Review: Francisco Meirino & Jérôme Noetinger – Drainage, in Six Parts (Klanggalerie, Jul 21)

Neither of these decorated artists need any introduction, and neither does Drainage, as it turns out; part one immediately kicks things off with a web of supercharged concrète that consistently highlights both Meirino’s trademark intensity and Noetinger’s virtuosic tape technique. This isn’t the first time they’ve worked together—back in 2012, Noetinger commissioned “Techniques of Self-Destruction” for that year’s l’Audible Festival in Paris, and then much more recently the two contributed remixes to the Lingua Corrente Reworks tape compilation and released a 2020 trio live recording with Antoine Chessex as Maiandros—but it is their first duo meeting, and thus the stamp of quality ensured by each is doubled up.

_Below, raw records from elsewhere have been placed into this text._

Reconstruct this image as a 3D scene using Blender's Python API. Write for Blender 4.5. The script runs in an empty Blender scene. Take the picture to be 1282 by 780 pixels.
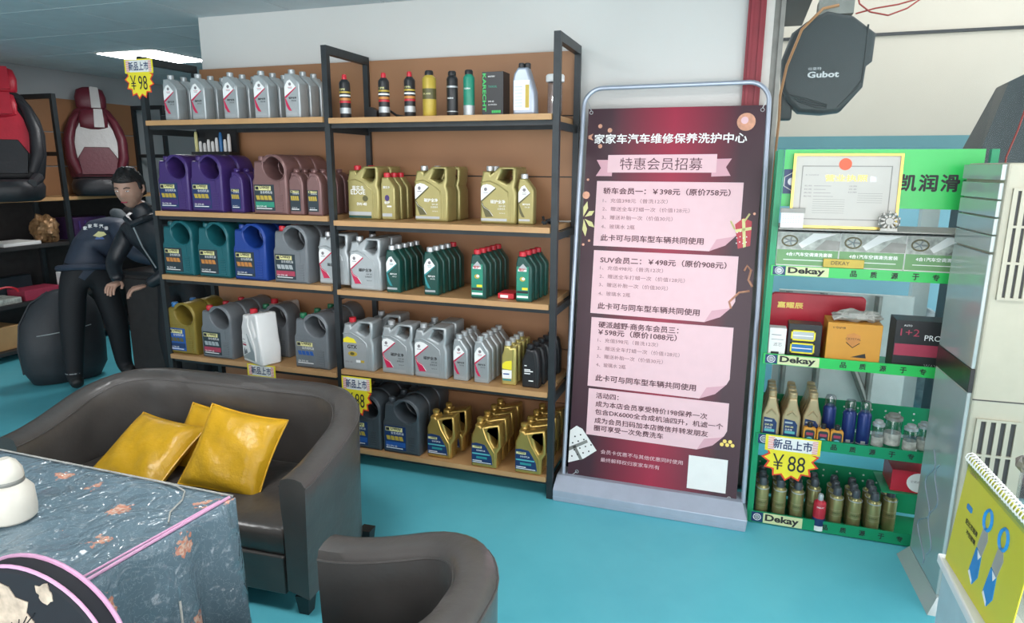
import bpy, bmesh, math, random
from mathutils import Vector, Matrix, noise
random.seed(7)
SC = bpy.context.scene
COL = SC.collection
PI = math.pi

# ------------------------------------------------------------------ camera
cam = bpy.data.cameras.new('camera'); camo = bpy.data.objects.new('camera', cam); COL.objects.link(camo)
cam.sensor_fit = 'HORIZONTAL'; cam.sensor_width = 36.0
cam.lens = 837.2 / 1282 * 36.0
pit, yaw, rol = 0.2130, 0.3256, 0.0048
fw = Vector((-math.sin(yaw)*math.cos(pit), math.cos(yaw)*math.cos(pit), -math.sin(pit)))
rt = Vector((math.cos(yaw), math.sin(yaw), 0)); up = rt.cross(fw)
r2 = rt*math.cos(rol)+up*math.sin(rol); u2 = up*math.cos(rol)-rt*math.sin(rol)
M = Matrix((r2, u2, -fw)).transposed().to_4x4(); M.translation = Vector((0.8188, -2.9744, 1.6243))
camo.matrix_world = M
cam.clip_start = 0.02
SC.camera = camo

# ------------------------------------------------------------------ sky, lights, exposure
w = bpy.data.worlds.new('sky'); SC.world = w; w.use_nodes = True
bg = w.node_tree.nodes['Background']; bg.inputs[0].default_value = (0.95, 0.975, 1.0, 1); bg.inputs[1].default_value = 1.9

def area(name, loc, rot, sx, sy, power, col):
    l = bpy.data.lights.new(name, 'AREA'); l.shape = 'RECTANGLE'; l.size = sx; l.size_y = sy; l.energy = power; l.color = col
    o = bpy.data.objects.new(name, l); COL.objects.link(o); o.location = loc; o.rotation_euler = rot
    return o
area('shop_front_daylight', (1.6, -5.3, 1.5), (math.radians(88), 0, 0), 4.6, 2.6, 95, (0.97, 0.985, 1.0))
area('side_door_daylight', (3.3, -2.2, 1.5), (math.radians(90), 0, math.radians(90)), 3.0, 2.2, 16, (0.97, 0.985, 1.0))
SC.cycles.sample_clamp_indirect = 3.0
SC.view_settings.view_transform = 'Standard'; SC.view_settings.look = 'None'
SC.view_settings.exposure = 0.28; SC.view_settings.gamma = 1.0; SC.view_settings.use_curve_mapping = False

# ------------------------------------------------------------------ materials
MATS = {}
def mat(name, col, rough=0.5, metal=0.0, var=0.06, scale=18, bump=0.0, bscale=60, coat=0.0, emit=0, alpha=None, trans=0, spec=0.5):
    if name in MATS: return MATS[name]
    m = bpy.data.materials.new(name); m.use_nodes = True; MATS[name] = m
    nt = m.node_tree; b = nt.nodes['Principled BSDF']
    b.inputs['Roughness'].default_value = rough; b.inputs['Metallic'].default_value = metal
    b.inputs['Coat Weight'].default_value = coat; b.inputs['Coat Roughness'].default_value = 0.08
    b.inputs['Specular IOR Level'].default_value = spec
    c = tuple(col) + (1,)
    tc = nt.nodes.new('ShaderNodeTexCoord')
    if var > 0:
        n = nt.nodes.new('ShaderNodeTexNoise'); n.inputs['Scale'].default_value = scale; n.inputs['Detail'].default_value = 4
        nt.links.new(tc.outputs['Object'], n.inputs['Vector'])
        mr = nt.nodes.new('ShaderNodeMapRange'); mr.inputs[1].default_value = 0.3; mr.inputs[2].default_value = 0.7
        mr.inputs[3].default_value = 1-var; mr.inputs[4].default_value = 1+var
        nt.links.new(n.outputs['Fac'], mr.inputs[0])
        mx = nt.nodes.new('ShaderNodeVectorMath'); mx.operation = 'SCALE'; mx.inputs[0].default_value = col
        nt.links.new(mr.outputs[0], mx.inputs['Scale']); nt.links.new(mx.outputs[0], b.inputs['Base Color'])
    else: b.inputs['Base Color'].default_value = c
    if bump > 0:
        n2 = nt.nodes.new('ShaderNodeTexNoise'); n2.inputs['Scale'].default_value = bscale; n2.inputs['Detail'].default_value = 5
        nt.links.new(tc.outputs['Object'], n2.inputs['Vector'])
        bp = nt.nodes.new('ShaderNodeBump'); bp.inputs['Strength'].default_value = bump; bp.inputs['Distance'].default_value = 0.01
        nt.links.new(n2.outputs['Fac'], bp.inputs['Height']); nt.links.new(bp.outputs[0], b.inputs['Normal'])
    if emit: b.inputs['Emission Color'].default_value = c; b.inputs['Emission Strength'].default_value = emit
    if trans: b.inputs['Transmission Weight'].default_value = trans
    if alpha is not None: b.inputs['Alpha'].default_value = alpha
    return m
def glass(name, tint=(0.93, 0.97, 0.97), refl=0.07, rough=0.02):
    m = bpy.data.materials.new(name); m.use_nodes = True; MATS[name] = m
    nt = m.node_tree; nt.nodes.remove(nt.nodes['Principled BSDF']); out = nt.nodes['Material Output']
    t = nt.nodes.new('ShaderNodeBsdfTransparent'); t.inputs[0].default_value = tint+(1,)
    g = nt.nodes.new('ShaderNodeBsdfGlossy'); g.inputs['Roughness'].default_value = rough
    mx = nt.nodes.new('ShaderNodeMixShader'); lw = nt.nodes.new('ShaderNodeLayerWeight'); lw.inputs[0].default_value = 0.25
    mr = nt.nodes.new('ShaderNodeMapRange'); mr.inputs[3].default_value = refl; mr.inputs[4].default_value = 0.05 if name == 'pane_glass' else 0.25
    nt.links.new(lw.outputs['Fresnel'], mr.inputs[0]); nt.links.new(mr.outputs[0], mx.inputs[0])
    nt.links.new(t.outputs[0], mx.inputs[1]); nt.links.new(g.outputs[0], mx.inputs[2]); nt.links.new(mx.outputs[0], out.inputs[0])
    return m
def N(nt, t, **k):
    n = nt.nodes.new(t)
    for a, v in k.items(): setattr(n, a, v)
    return n

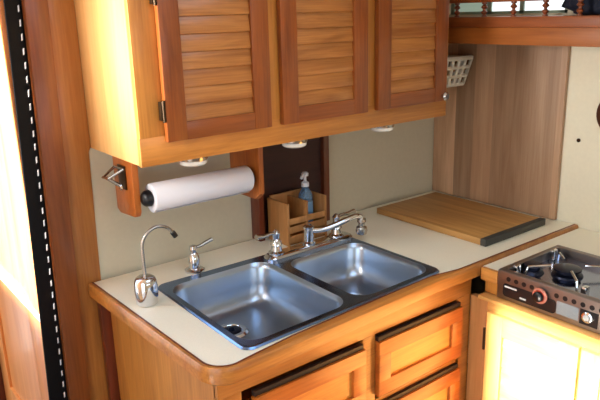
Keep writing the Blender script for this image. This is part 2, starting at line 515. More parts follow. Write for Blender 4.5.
# ------------------------------------------------------------------ double sink
sink = thing('double_sink', 'stainless steel double bowl sink set in the cream counter', 'sink', (0.52, -0.48, -0.2))
ZD = 0.007
outer = wl(rrect(SX0, SX1, -0.765, -0.2, 0.035, 6))
outer_in = wl(rrect(SX0+0.012, SX1-0.012, -0.753, -0.212, 0.028, 6))
bl = wl(rrect(0.122, 0.522, -0.738, -0.245, 0.065, 8))
br = wl(rrect(0.562, 0.922, -0.738, -0.322, 0.065, 8))
bm = nbm()
plate(bm, outer_in, [bl, br], ZD)
loft(bm, [[(p[0], p[1], ZD) for p in outer_in], [(p[0]*0.4+q[0]*0.6, p[1]*0.4+q[1]*0.6, ZD-0.0005) for p, q in zip(outer_in, outer)],
          [(p[0], p[1], 0.0015) for p in outer]], True, False, False)
obj('sink_deck', bm, 'steel_deck', sink)
def bowl(x0, x1, y0, y1, depth, name):
    bm = nbm(); loops = []
    prof = [(0.0, 0.0), (0.002, 0.004), (0.006, 0.008), (0.010, 0.02), (0.016, depth*0.5), (0.022, depth-0.05), (0.030, depth-0.025),
            (0.045, depth-0.009), (0.070, depth-0.002), (0.105, depth)]
    for ins, dz in prof:
        r = max(0.065 - ins*0.15, 0.05)
        loops.append([(p[0], p[1], ZD-dz) for p in wl(rrect(x0+ins, x1-ins, y0+ins, y1-ins, r, 8))])
    loft(bm, loops, True, False, True)
    for f in bm.faces: f.normal_flip()
    o = obj(name, bm, 'steel', sink, angle=60)
    return o
bowl(0.122, 0.522, -0.738, -0.245, 0.15, 'sink_bowl')
bowl(0.562, 0.922, -0.738, -0.322, 0.14, 'sink_bowl')
for cx, cy, d in ((0.275, -0.405, 0.15), (0.735, -0.50, 0.14)):
    z = ZD-d
    bm = lathe(nbm(), [(0.034, 0.003), (0.038, 0.007), (0.050, 0.007), (0.058, 0.001)], (cx, cy, z))
    dr = obj('drain', bm, 'chrome', sink)
    bm = lathe(nbm(), [(0.034, 0.0065), (0.030, 0.008), (0.012, 0.0072), (0.010, 0.015), (0.006, 0.017)], (cx, cy, z))
    st = obj('strainer', bm, 'iron', dr)

# ------------------------------------------------------------------ main faucet
fy = -0.262
fc = thing('kitchen_faucet', 'two handled chrome faucet on the ledge behind the right bowl', 'faucet', (0.73, fy, ZD))
bm = nbm()
loops = []
for ins, z in ((0, 0.0), (0.0, 0.008), (0.006, 0.016), (0.014, 0.019)):
    loops.append([(p[0], p[1], ZD+z) for p in rrect(0.525+ins, 0.945-ins, fy-0.036+ins, fy+0.036-ins, 0.034-ins, 6)])
loft(bm, loops)
obj('deck_plate', bm, 'chrome', fc)
zp = ZD+0.018
for hx, sgn in ((0.575, -1), (0.872, 1)):
    bm = lathe(nbm(), [(0.030, 0), (0.030, 0.006), (0.022, 0.012), (0.019, 0.030), (0.023, 0.036), (0.020, 0.048), (0.013, 0.058), (0.014, 0.068), (0.016, 0.080), (0.008, 0.090), (0.003, 0.094)], (hx, fy, zp))
    hd = obj('handle', bm, 'chrome', fc)
    pts = curve([(hx, fy, zp+0.078), (hx+sgn*0.03, fy-0.002, zp+0.083), (hx+sgn*0.06, fy-0.004, zp+0.081), (hx+sgn*0.092, fy-0.006, zp+0.085)])
    n = len(pts)
    obj('lever', tube(nbm(), pts, [0.006 + 0.005*(i/(n-1))**1.5 for i in range(n)]), 'nickel', hd)
bm = lathe(nbm(), [(0.027, 0), (0.027, 0.008), (0.020, 0.014), (0.019, 0.060), (0.022, 0.064), (0.022, 0.072), (0.012, 0.080)], (0.73, fy, zp))
obj('spout_base', bm, 'chrome', fc)
pts = curve([(0.73, fy, zp+0.055), (0.78, fy-0.022, zp+0.052), (0.83, fy-0.040, zp+0.063), (0.885, fy-0.056, zp+0.080), (0.920, fy-0.064, zp+0.086), (0.940, fy-0.068, zp+0.080), (0.945, fy-0.069, zp+0.066)])
n = len(pts)
sp = obj('spout', tube(nbm(), pts, [0.0125 - 0.002*i/(n-1) for i in range(n)], 14), 'chrome', fc)
bm = lathe(nbm(), [(0.017, 0.078), (0.018, 0.066), (0.013, 0.060), (0.013, 0.050), (0.021, 0.044), (0.024, 0.030), (0.020, 0.016), (0.014, 0.012)], (0.945, fy-0.069, zp-0.006))
obj('aerator', bm, 'nickel', sp)

# ------------------------------------------------------------------ small lever tap behind the left bowl
lt = thing('lever_tap', 'small chrome lever tap behind the left sink bowl', 'tap', (0.285, -0.155, 0))
obj('tap_base', lathe(nbm(), [(0.036, 0.0), (0.036, 0.006), (0.030, 0.010), (0.021, 0.012)], (0.285, -0.155, 0.001)), 'chrome', lt)
obj('tap_body', lathe(nbm(), [(0.020, 0.010), (0.021, 0.050), (0.018, 0.056), (0.016, 0.066), (0.011, 0.072), (0.011, 0.080), (0.015, 0.084), (0.013, 0.096), (0.004, 0.100)], (0.285, -0.155, 0.0)), 'chrome', lt)
pts = curve([(0.290, -0.155, 0.086), (0.315, -0.156, 0.090), (0.34, -0.157, 0.098), (0.362, -0.158, 0.103)])
obj('tap_lever', tube(nbm(), pts, [0.005+0.003*i/(len(pts)-1) for i in range(len(pts))]), 'nickel', lt)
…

Those same stamps guarantee that this won’t sound quite like anything either artist has done so far, because from Additive Manufacturing and The Blind Match to Genève / Paris and La Cave des Etendards, both allow for their approaches and ideas to be shaped by their collaborator in order to generate the most singular results possible. This is absolutely the case here; Drainage operates via a musical language built from scratch, one that mobilizes processed glitches, emf interference, and other razor-sharp microsounds in a sonic sandstorm beset by lengthier samples and field recordings. Though the overall sound is a futuristic one, made possible by the more than sixty years concrete music has existed, plenty of homage is paid to the deepest roots of the tradition: fleeting theatrical audiodramas in part three, the barrage of Henry-esque creaking wood at the end of part five. The level of detail and totality of vision at work here are a wonder to behold.